La presentazione di una istanza di svincolo alberghiero non può essere intesa come attività di conformazione del richiedente la SCIA.

Infatti l'esito della domanda di svincolo non dipende dalla mera volontà conformativa del richiedente ma da un complesso procedimento, finalizzato ad accertare nel caso di specie la ricorrenza delle ipotesi di svincolo previste dalla legge.
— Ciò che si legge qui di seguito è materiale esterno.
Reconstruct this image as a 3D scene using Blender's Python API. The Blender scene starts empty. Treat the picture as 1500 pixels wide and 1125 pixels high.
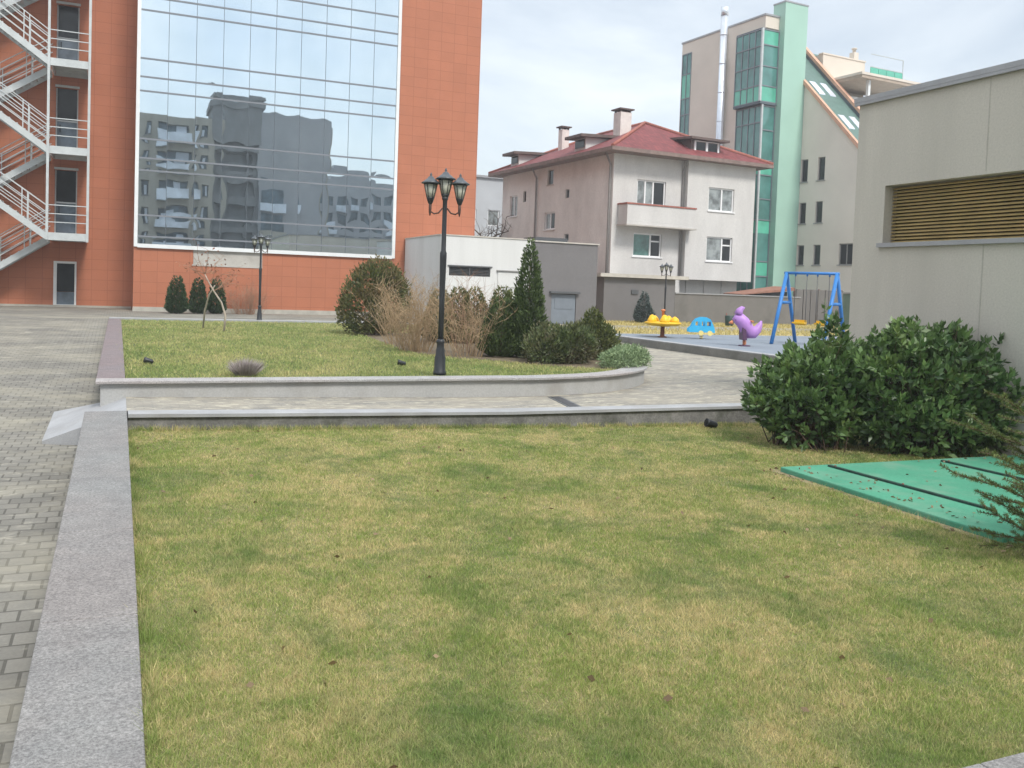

In altre parole, il provvedimento di svincolo, che costituiva il presupposto della SCIA, non poteva essere oggetto di conformazione, né la conformazione poteva essere limitata alla semplice presentazione della istanza di svincolo, stante gli esiti incerti di tale istanza.

Con il sesto motivo, la ricorrente lamenta la lesione del proprio affidamento nella durata limitata del vincolo di destinazione alberghiera impresso con la convenzione urbanistica 8 giugno 1998.

Il motivo non è fondato.

La violazione dell'affidamento deriva non già dal comportamento del Comune quanto, piuttosto, dall'entrata in vigore della legge che ha imposto il vincolo alberghiero.

Nessuna censura può, pertanto, essere formulata nei confronti del Comune di Sestri Levante.

L'infondatezza dei motivi così come analizzati comporta l'infondatezza dell'intero ricorso alla luce del pacifico orientamento in tema di atti plurimotivati secondo cui: "Qualora una determinazione amministrativa sia fondata su di una pluralità di ragioni, ciascuna delle quali idonea a supportarla in maniera autonoma, è sufficiente che anche una sola di esse resista alle censure mosse in sede giurisdizionale, perché sia respinta la domanda di annullamento" (C.d.S., V, 7 gennaio 2021, n. 204).

Sussistono i presupposti di legge, avuto riguardo al contenuto dell'art. 14 della convenzione urbanistica 8 giugno 1998, per disporre la compensazione delle spese di giudizio.

P.Q.M.

Il Tribunale Amministrativo Regionale per la Liguria (Sezione Prima), definitivamente pronunciando sul ricorso, come in epigrafe proposto, lo respinge.

Spese compensate.

Ordina che la presente sentenza sia eseguita dall'autorità amministrativa.